╔══
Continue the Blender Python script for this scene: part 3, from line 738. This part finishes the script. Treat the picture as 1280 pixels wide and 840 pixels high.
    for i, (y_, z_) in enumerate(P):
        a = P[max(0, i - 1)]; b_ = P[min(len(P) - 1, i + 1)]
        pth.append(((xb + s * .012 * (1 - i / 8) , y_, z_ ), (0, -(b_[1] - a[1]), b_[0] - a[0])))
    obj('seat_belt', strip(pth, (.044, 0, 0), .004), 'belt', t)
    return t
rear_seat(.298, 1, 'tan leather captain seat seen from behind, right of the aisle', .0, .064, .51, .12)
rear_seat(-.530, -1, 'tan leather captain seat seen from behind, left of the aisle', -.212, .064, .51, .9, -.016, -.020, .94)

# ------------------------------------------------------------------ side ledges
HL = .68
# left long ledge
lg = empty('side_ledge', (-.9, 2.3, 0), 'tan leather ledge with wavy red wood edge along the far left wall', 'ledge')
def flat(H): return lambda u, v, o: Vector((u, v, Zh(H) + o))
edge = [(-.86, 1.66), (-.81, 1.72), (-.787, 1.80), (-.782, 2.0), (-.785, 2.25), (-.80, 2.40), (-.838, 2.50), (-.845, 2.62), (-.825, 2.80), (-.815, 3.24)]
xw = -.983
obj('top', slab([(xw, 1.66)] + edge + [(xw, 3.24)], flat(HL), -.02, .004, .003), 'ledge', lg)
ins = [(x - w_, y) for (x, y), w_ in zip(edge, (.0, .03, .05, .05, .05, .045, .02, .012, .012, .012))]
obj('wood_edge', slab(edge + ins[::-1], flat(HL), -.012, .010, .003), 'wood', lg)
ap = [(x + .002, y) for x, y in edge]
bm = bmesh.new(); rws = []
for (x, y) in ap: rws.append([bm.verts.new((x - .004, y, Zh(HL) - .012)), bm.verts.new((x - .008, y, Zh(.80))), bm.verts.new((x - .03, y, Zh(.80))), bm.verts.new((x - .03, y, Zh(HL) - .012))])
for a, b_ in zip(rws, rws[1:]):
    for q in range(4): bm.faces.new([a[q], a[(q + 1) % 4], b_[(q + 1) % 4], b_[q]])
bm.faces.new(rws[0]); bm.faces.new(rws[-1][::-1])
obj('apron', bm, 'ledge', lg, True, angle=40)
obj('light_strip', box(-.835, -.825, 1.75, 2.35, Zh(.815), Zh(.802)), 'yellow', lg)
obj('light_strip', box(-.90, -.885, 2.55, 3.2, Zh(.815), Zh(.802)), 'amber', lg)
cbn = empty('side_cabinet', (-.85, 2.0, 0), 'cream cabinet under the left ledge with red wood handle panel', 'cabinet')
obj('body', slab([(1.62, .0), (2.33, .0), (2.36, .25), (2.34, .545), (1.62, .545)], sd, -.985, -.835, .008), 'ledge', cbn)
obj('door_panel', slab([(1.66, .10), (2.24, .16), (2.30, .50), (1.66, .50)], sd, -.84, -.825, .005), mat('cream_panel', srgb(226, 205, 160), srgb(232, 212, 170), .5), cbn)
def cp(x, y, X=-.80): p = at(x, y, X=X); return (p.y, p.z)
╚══
PROBLEM DESCRIPTION:
Produce an exact copy of the whole listing.

ANSWER TO THE TASK:
Continue the Blender Python script for this scene: part 3, from line 738. This part finishes the script. Treat the picture as 1280 pixels wide and 840 pixels high.
    for i, (y_, z_) in enumerate(P):
        a = P[max(0, i - 1)]; b_ = P[min(len(P) - 1, i + 1)]
        pth.append(((xb + s * .012 * (1 - i / 8) , y_, z_ ), (0, -(b_[1] - a[1]), b_[0] - a[0])))
    obj('seat_belt', strip(pth, (.044, 0, 0), .004), 'belt', t)
    return t
rear_seat(.298, 1, 'tan leather captain seat seen from behind, right of the aisle', .0, .064, .51, .12)
rear_seat(-.530, -1, 'tan leather captain seat seen from behind, left of the aisle', -.212, .064, .51, .9, -.016, -.020, .94)

# ------------------------------------------------------------------ side ledges
HL = .68
# left long ledge
lg = empty('side_ledge', (-.9, 2.3, 0), 'tan leather ledge with wavy red wood edge along the far left wall', 'ledge')
def flat(H): return lambda u, v, o: Vector((u, v, Zh(H) + o))
edge = [(-.86, 1.66), (-.81, 1.72), (-.787, 1.80), (-.782, 2.0), (-.785, 2.25), (-.80, 2.40), (-.838, 2.50), (-.845, 2.62), (-.825, 2.80), (-.815, 3.24)]
xw = -.983
obj('top', slab([(xw, 1.66)] + edge + [(xw, 3.24)], flat(HL), -.02, .004, .003), 'ledge', lg)
ins = [(x - w_, y) for (x, y), w_ in zip(edge, (.0, .03, .05, .05, .05, .045, .02, .012, .012, .012))]
obj('wood_edge', slab(edge + ins[::-1], flat(HL), -.012, .010, .003), 'wood', lg)
ap = [(x + .002, y) for x, y in edge]
bm = bmesh.new(); rws = []
for (x, y) in ap: rws.append([bm.verts.new((x - .004, y, Zh(HL) - .012)), bm.verts.new((x - .008, y, Zh(.80))), bm.verts.new((x - .03, y, Zh(.80))), bm.verts.new((x - .03, y, Zh(HL) - .012))])
for a, b_ in zip(rws, rws[1:]):
    for q in range(4): bm.faces.new([a[q], a[(q + 1) % 4], b_[(q + 1) % 4], b_[q]])
bm.faces.new(rws[0]); bm.faces.new(rws[-1][::-1])
obj('apron', bm, 'ledge', lg, True, angle=40)
obj('light_strip', box(-.835, -.825, 1.75, 2.35, Zh(.815), Zh(.802)), 'yellow', lg)
obj('light_strip', box(-.90, -.885, 2.55, 3.2, Zh(.815), Zh(.802)), 'amber', lg)
cbn = empty('side_cabinet', (-.85, 2.0, 0), 'cream cabinet under the left ledge with red wood handle panel', 'cabinet')
obj('body', slab([(1.62, .0), (2.33, .0), (2.36, .25), (2.34, .545), (1.62, .545)], sd, -.985, -.835, .008), 'ledge', cbn)
obj('door_panel', slab([(1.66, .10), (2.24, .16), (2.30, .50), (1.66, .50)], sd, -.84, -.825, .005), mat('cream_panel', srgb(226, 205, 160), srgb(232, 212, 170), .5), cbn)
def cp(x, y, X=-.80): p = at(x, y, X=X); return (p.y, p.z)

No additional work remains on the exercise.